当然、街中を走るときでもN-BOXと同じような排気量であっても、CBR650Rは高回転域まで回すことになる。エンジン回転数が高ければ、排気音量も大きくなるため「バイクはうるさい」という印象を生むことになるのだ。


バイクはエンジンや駆動系がむき出しなのも、消音性能の面で不利
さらにいえば、バイクはエンジンや駆動系(チェーン)がむき出しになっているため、排気音以外のメカニカルノイズもダイレクトに周囲に届きがちだ。
騒音というほどではないが、マニュアルトランスミッションの四輪車で1速に入れたときの音が聞こえてくることはないが、バイクであればローに入れたときのガチャという音は信号待ちの歩行者にまで届くことだろう。
このようにノイズの発生源をほとんどカバーしていないことは、バイクがうるさいという一般のイメージに大いに影響しているはずだ。

排気音やメカニカルノイズの「音質」や「周波数」の違いも影響
さらに高回転までエンジンを回すということは、排気音やメカニカルノイズが高周波よりになりやすい。

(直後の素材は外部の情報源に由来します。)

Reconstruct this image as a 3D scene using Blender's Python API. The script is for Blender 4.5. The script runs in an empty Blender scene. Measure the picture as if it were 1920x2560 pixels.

周波数が高いほど耳につく傾向にあるため、それもバイクがうるさいというイメージにつながっているといえる。
さらに、あくまで筆者の印象であるが、四輪のドライバーよりも、バイクに乗るライダーのほうがアグレッシブな発進加速をしている人が多いように感じる。
CVTが主流の日本車と、まだまだMTが中心のバイクという違いもあるのだろうが、四輪ではクリープ現象を利用しつつてスーッと加速しているのに対して、バイクは回転をあげてスパッと加速しているのが目立つ。
鋭い加速は、高回転でのクラッチミートとニアリーイコールであり、うるささに直結する。すべてのライダーがそうしているとは言わないが、一部であっても急加速するライダーが目立っていると、バイク全般が「うるさい乗り物」と認識されてしまうのは仕方がないのかもしれない。